* [WHAT IS ASKED]:
Return every line below as is, leaving out the pictures.

╭──

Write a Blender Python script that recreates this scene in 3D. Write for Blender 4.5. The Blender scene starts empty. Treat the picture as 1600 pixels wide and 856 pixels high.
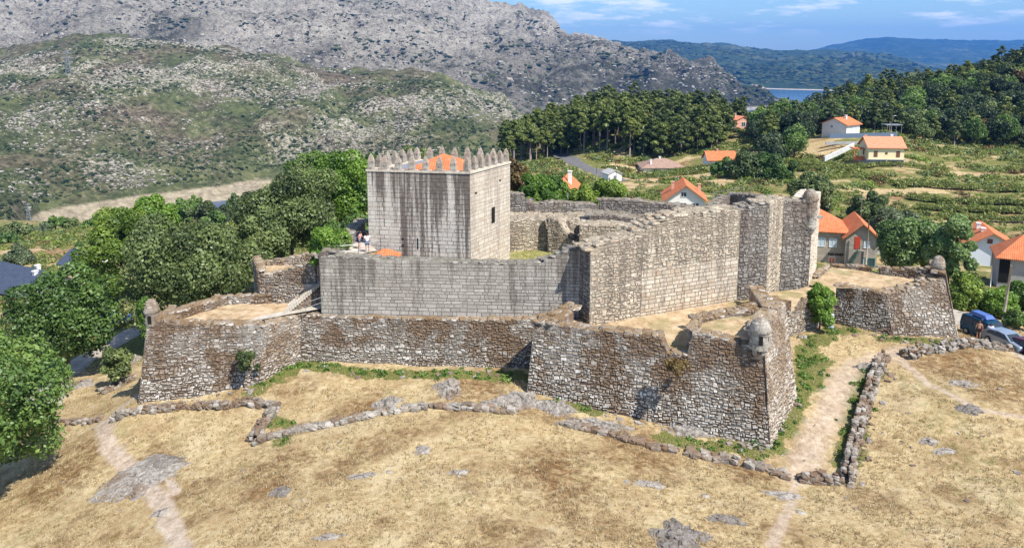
import bpy, bmesh, math, random
import numpy as np
from mathutils import Vector, Matrix
R = math.radians
sc = bpy.context.scene
COL = sc.collection
# ------------------------------------------------------------------ camera
CAMZ = 26.0; PITCH = 8.77; FPX = 1200.0
cam = bpy.data.cameras.new('camera'); camo = bpy.data.objects.new('camera', cam); COL.objects.link(camo)
camo.location = (0, 0, CAMZ); camo.rotation_euler = (R(90 - PITCH), 0, 0)
cam.sensor_width = 36; cam.lens = FPX / 1600 * 36; cam.shift_y = -(428 - 270) / 1600
cam.clip_start = 0.5; cam.clip_end = 60000
sc.camera = camo
# ------------------------------------------------------------------ light
SUN_EL, SUN_AZ = 54.0, -44.0            # azimuth from +x, counter-clockwise
sd = Vector((math.cos(R(SUN_EL)) * math.cos(R(SUN_AZ)), math.cos(R(SUN_EL)) * math.sin(R(SUN_AZ)), math.sin(R(SUN_EL))))
w = bpy.data.worlds.new('World'); sc.world = w; w.use_nodes = True
wn = w.node_tree.nodes; wl = w.node_tree.links; wn.clear()
sky = wn.new('ShaderNodeTexSky'); sky.sky_type = 'NISHITA'; sky.sun_disc = False
sky.sun_elevation = R(SUN_EL); sky.sun_rotation = R(90 - SUN_AZ); sky.altitude = 500; sky.air_density = 1.0; sky.dust_density = 0.3; sky.ozone_density = 2.5
bg = wn.new('ShaderNodeBackground'); bg.inputs[1].default_value = 0.115
out = wn.new('ShaderNodeOutputWorld')
tc = wn.new('ShaderNodeTexCoord')
mp = wn.new('ShaderNodeMapping'); mp.inputs['Scale'].default_value = (13, 13, 75); mp.inputs['Location'].default_value = (3.1, 1.7, 0.4)
wl.new(tc.outputs['Generated'], mp.inputs[0])
nz = wn.new('ShaderNodeTexNoise'); nz.inputs['Scale'].default_value = 1.0; nz.inputs['Detail'].default_value = 7; nz.inputs['Roughness'].default_value = 0.62
wl.new(mp.outputs[0], nz.inputs['Vector'])
cr = wn.new('ShaderNodeMapRange'); cr.inputs['From Min'].default_value = 0.515; cr.inputs['From Max'].default_value = 0.66
wl.new(nz.outputs['Fac'], cr.inputs['Value'])
sx = wn.new('ShaderNodeSeparateXYZ'); wl.new(tc.outputs['Generated'], sx.inputs[0])
m1 = wn.new('ShaderNodeMapRange'); m1.interpolation_type = 'SMOOTHSTEP'
m1.inputs['From Min'].default_value = 0.018; m1.inputs['From Max'].default_value = 0.04
wl.new(sx.outputs['Z'], m1.inputs['Value'])
mm = wn.new('ShaderNodeMath'); mm.operation = 'MULTIPLY'; wl.new(cr.outputs[0], mm.inputs[0]); wl.new(m1.outputs[0], mm.inputs[1])
mx = wn.new('ShaderNodeMix'); mx.data_type = 'RGBA'; mx.inputs['B'].default_value = (7.0, 7.2, 7.6, 1)
m9 = wn.new('ShaderNodeMath'); m9.operation = 'MULTIPLY'; m9.inputs[1].default_value = 0.8; wl.new(mm.outputs[0], m9.inputs[0])
hs = wn.new('ShaderNodeHueSaturation'); hs.inputs['Saturation'].default_value = 1.12; wl.new(sky.outputs[0], hs.inputs['Color'])
mh = wn.new('ShaderNodeMapRange'); mh.inputs['From Min'].default_value = 0.0; mh.inputs['From Max'].default_value = 0.30; wl.new(sx.outputs['Z'], mh.inputs['Value'])
ct = wn.new('ShaderNodeMix'); ct.data_type = 'RGBA'; ct.inputs['A'].default_value = (.52, .66, .81, 1); ct.inputs['B'].default_value = (1, 1, 1, 1); wl.new(mh.outputs[0], ct.inputs['Factor'])
cm = wn.new('ShaderNodeMix'); cm.data_type = 'RGBA'; cm.blend_type = 'MULTIPLY'; cm.inputs['Factor'].default_value = 1; wl.new(hs.outputs[0], cm.inputs['A']); wl.new(ct.outputs['Result'], cm.inputs['B'])
wl.new(m9.outputs[0], mx.inputs['Factor']); wl.new(cm.outputs['Result'], mx.inputs['A']); wl.new(mx.outputs['Result'], bg.inputs[0])
wl.new(bg.outputs[0], out.inputs[0])
sl = bpy.data.lights.new('sun', 'SUN'); sl.energy = 4.7; sl.angle = R(0.5); sl.color = (1, 0.94, 0.85)
so = bpy.data.objects.new('sun', sl); COL.objects.link(so); so.rotation_euler = sd.to_track_quat('Z', 'Y').to_euler()
sc.view_settings.view_transform = 'Standard'; sc.view_settings.look = 'None'; sc.view_settings.gamma = 1
sc.view_settings.exposure = 0.72; sc.view_settings.use_curve_mapping = False
sc.render.engine = 'CYCLES'; sc.cycles.use_denoising = True
sc.cycles.max_bounces = 5; sc.cycles.diffuse_bounces = 2; sc.cycles.glossy_bounces = 2; sc.cycles.transparent_max_bounces = 6; sc.cycles.transmission_bounces = 3; sc.cycles.volume_bounces = 0

# ------------------------------------------------------------------ helpers
rng = np.random.default_rng(7)
cP, sP = math.cos(R(PITCH)), math.sin(R(PITCH))
def ray(px, py):
    """tangents (x/y, z/y) of the line of sight the photograph has at a pixel"""
    u = (px - 800) / FPX; v = (270 - py) / FPX
    y = cP + v * sP; z = -sP + v * cP
    return u / y, z / y
def PY(px, py, Y):
    t, e = ray(px, py); return np.array((t * Y, Y, CAMZ + e * Y))
def PZ(px, py, z):
    t, e = ray(px, py); Y = (z - CAMZ) / e; return np.array((t * Y, Y, z))

_P = np.random.default_rng(11).permutation(512); _P = np.concatenate([_P, _P, _P])
_A = np.random.default_rng(12).random(512) * 2 * np.pi; _GX = np.cos(_A); _GY = np.sin(_A)
def perlin(x, y, seed=0):
    x = np.asarray(x, float) + seed * 17.31; y = np.asarray(y, float) + seed * 7.77
    xi = np.floor(x).astype(int); yi = np.floor(y).astype(int); xf = x - xi; yf = y - yi; xi &= 511; yi &= 511
    u = xf * xf * xf * (xf * (xf * 6 - 15) + 10); v = yf * yf * yf * (yf * (yf * 6 - 15) + 10)
    def g(a, b, fx, fy):
        h = _P[_P[(xi + a) & 511] + ((yi + b) & 511)]; return _GX[h] * fx + _GY[h] * fy
    n0 = g(0, 0, xf, yf) * (1 - u) + g(1, 0, xf - 1, yf) * u
    n1 = g(0, 1, xf, yf - 1) * (1 - u) + g(1, 1, xf - 1, yf - 1) * u
    return (n0 * (1 - v) + n1 * v) * 1.5
def fbm(x, y, oct=4, seed=0, rough=0.5):
    s = 0; a = 1; f = 1
    for i in range(oct):
        s = s + a * perlin(x * f, y * f, seed + i * 3); a *= rough; f *= 2.03
    return s
def ridged(x, y, oct=5, seed=0, rough=0.55):
    s = 0; a = 1; f = 1
    for i in range(oct):
        s = s + a * (1 - 2 * np.abs(perlin(x * f, y * f, seed + i * 5))); a *= rough; f *= 2.1
    return s
def sstep(a, b, x):
    t = np.clip((x - a) / (b - a), 0, 1); return t * t * (3 - 2 * t)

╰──

* [REPLY TO THE TASK]:
Write a Blender Python script that recreates this scene in 3D. Write for Blender 4.5. The Blender scene starts empty. Treat the picture as 1600 pixels wide and 856 pixels high.
import bpy, bmesh, math, random
import numpy as np
from mathutils import Vector, Matrix
R = math.radians
sc = bpy.context.scene
COL = sc.collection
# ------------------------------------------------------------------ camera
CAMZ = 26.0; PITCH = 8.77; FPX = 1200.0
cam = bpy.data.cameras.new('camera'); camo = bpy.data.objects.new('camera', cam); COL.objects.link(camo)
camo.location = (0, 0, CAMZ); camo.rotation_euler = (R(90 - PITCH), 0, 0)
cam.sensor_width = 36; cam.lens = FPX / 1600 * 36; cam.shift_y = -(428 - 270) / 1600
cam.clip_start = 0.5; cam.clip_end = 60000
sc.camera = camo
# ------------------------------------------------------------------ light
SUN_EL, SUN_AZ = 54.0, -44.0            # azimuth from +x, counter-clockwise
sd = Vector((math.cos(R(SUN_EL)) * math.cos(R(SUN_AZ)), math.cos(R(SUN_EL)) * math.sin(R(SUN_AZ)), math.sin(R(SUN_EL))))
w = bpy.data.worlds.new('World'); sc.world = w; w.use_nodes = True
wn = w.node_tree.nodes; wl = w.node_tree.links; wn.clear()
sky = wn.new('ShaderNodeTexSky'); sky.sky_type = 'NISHITA'; sky.sun_disc = False
sky.sun_elevation = R(SUN_EL); sky.sun_rotation = R(90 - SUN_AZ); sky.altitude = 500; sky.air_density = 1.0; sky.dust_density = 0.3; sky.ozone_density = 2.5
bg = wn.new('ShaderNodeBackground'); bg.inputs[1].default_value = 0.115
out = wn.new('ShaderNodeOutputWorld')
tc = wn.new('ShaderNodeTexCoord')
mp = wn.new('ShaderNodeMapping'); mp.inputs['Scale'].default_value = (13, 13, 75); mp.inputs['Location'].default_value = (3.1, 1.7, 0.4)
wl.new(tc.outputs['Generated'], mp.inputs[0])
nz = wn.new('ShaderNodeTexNoise'); nz.inputs['Scale'].default_value = 1.0; nz.inputs['Detail'].default_value = 7; nz.inputs['Roughness'].default_value = 0.62
wl.new(mp.outputs[0], nz.inputs['Vector'])
cr = wn.new('ShaderNodeMapRange'); cr.inputs['From Min'].default_value = 0.515; cr.inputs['From Max'].default_value = 0.66
wl.new(nz.outputs['Fac'], cr.inputs['Value'])
sx = wn.new('ShaderNodeSeparateXYZ'); wl.new(tc.outputs['Generated'], sx.inputs[0])
m1 = wn.new('ShaderNodeMapRange'); m1.interpolation_type = 'SMOOTHSTEP'
m1.inputs['From Min'].default_value = 0.018; m1.inputs['From Max'].default_value = 0.04
wl.new(sx.outputs['Z'], m1.inputs['Value'])
mm = wn.new('ShaderNodeMath'); mm.operation = 'MULTIPLY'; wl.new(cr.outputs[0], mm.inputs[0]); wl.new(m1.outputs[0], mm.inputs[1])
mx = wn.new('ShaderNodeMix'); mx.data_type = 'RGBA'; mx.inputs['B'].default_value = (7.0, 7.2, 7.6, 1)
m9 = wn.new('ShaderNodeMath'); m9.operation = 'MULTIPLY'; m9.inputs[1].default_value = 0.8; wl.new(mm.outputs[0], m9.inputs[0])
hs = wn.new('ShaderNodeHueSaturation'); hs.inputs['Saturation'].default_value = 1.12; wl.new(sky.outputs[0], hs.inputs['Color'])
mh = wn.new('ShaderNodeMapRange'); mh.inputs['From Min'].default_value = 0.0; mh.inputs['From Max'].default_value = 0.30; wl.new(sx.outputs['Z'], mh.inputs['Value'])
ct = wn.new('ShaderNodeMix'); ct.data_type = 'RGBA'; ct.inputs['A'].default_value = (.52, .66, .81, 1); ct.inputs['B'].default_value = (1, 1, 1, 1); wl.new(mh.outputs[0], ct.inputs['Factor'])
cm = wn.new('ShaderNodeMix'); cm.data_type = 'RGBA'; cm.blend_type = 'MULTIPLY'; cm.inputs['Factor'].default_value = 1; wl.new(hs.outputs[0], cm.inputs['A']); wl.new(ct.outputs['Result'], cm.inputs['B'])
wl.new(m9.outputs[0], mx.inputs['Factor']); wl.new(cm.outputs['Result'], mx.inputs['A']); wl.new(mx.outputs['Result'], bg.inputs[0])
wl.new(bg.outputs[0], out.inputs[0])
sl = bpy.data.lights.new('sun', 'SUN'); sl.energy = 4.7; sl.angle = R(0.5); sl.color = (1, 0.94, 0.85)
so = bpy.data.objects.new('sun', sl); COL.objects.link(so); so.rotation_euler = sd.to_track_quat('Z', 'Y').to_euler()
sc.view_settings.view_transform = 'Standard'; sc.view_settings.look = 'None'; sc.view_settings.gamma = 1
sc.view_settings.exposure = 0.72; sc.view_settings.use_curve_mapping = False
sc.render.engine = 'CYCLES'; sc.cycles.use_denoising = True
sc.cycles.max_bounces = 5; sc.cycles.diffuse_bounces = 2; sc.cycles.glossy_bounces = 2; sc.cycles.transparent_max_bounces = 6; sc.cycles.transmission_bounces = 3; sc.cycles.volume_bounces = 0

# ------------------------------------------------------------------ helpers
rng = np.random.default_rng(7)
cP, sP = math.cos(R(PITCH)), math.sin(R(PITCH))
def ray(px, py):
    """tangents (x/y, z/y) of the line of sight the photograph has at a pixel"""
    u = (px - 800) / FPX; v = (270 - py) / FPX
    y = cP + v * sP; z = -sP + v * cP
    return u / y, z / y
def PY(px, py, Y):
    t, e = ray(px, py); return np.array((t * Y, Y, CAMZ + e * Y))
def PZ(px, py, z):
    t, e = ray(px, py); Y = (z - CAMZ) / e; return np.array((t * Y, Y, z))

_P = np.random.default_rng(11).permutation(512); _P = np.concatenate([_P, _P, _P])
_A = np.random.default_rng(12).random(512) * 2 * np.pi; _GX = np.cos(_A); _GY = np.sin(_A)
def perlin(x, y, seed=0):
    x = np.asarray(x, float) + seed * 17.31; y = np.asarray(y, float) + seed * 7.77
    xi = np.floor(x).astype(int); yi = np.floor(y).astype(int); xf = x - xi; yf = y - yi; xi &= 511; yi &= 511
    u = xf * xf * xf * (xf * (xf * 6 - 15) + 10); v = yf * yf * yf * (yf * (yf * 6 - 15) + 10)
    def g(a, b, fx, fy):
        h = _P[_P[(xi + a) & 511] + ((yi + b) & 511)]; return _GX[h] * fx + _GY[h] * fy
    n0 = g(0, 0, xf, yf) * (1 - u) + g(1, 0, xf - 1, yf) * u
    n1 = g(0, 1, xf, yf - 1) * (1 - u) + g(1, 1, xf - 1, yf - 1) * u
    return (n0 * (1 - v) + n1 * v) * 1.5
def fbm(x, y, oct=4, seed=0, rough=0.5):
    s = 0; a = 1; f = 1
    for i in range(oct):
        s = s + a * perlin(x * f, y * f, seed + i * 3); a *= rough; f *= 2.03
    return s
def ridged(x, y, oct=5, seed=0, rough=0.55):
    s = 0; a = 1; f = 1
    for i in range(oct):
        s = s + a * (1 - 2 * np.abs(perlin(x * f, y * f, seed + i * 5))); a *= rough; f *= 2.1
    return s
def sstep(a, b, x):
    t = np.clip((x - a) / (b - a), 0, 1); return t * t * (3 - 2 * t)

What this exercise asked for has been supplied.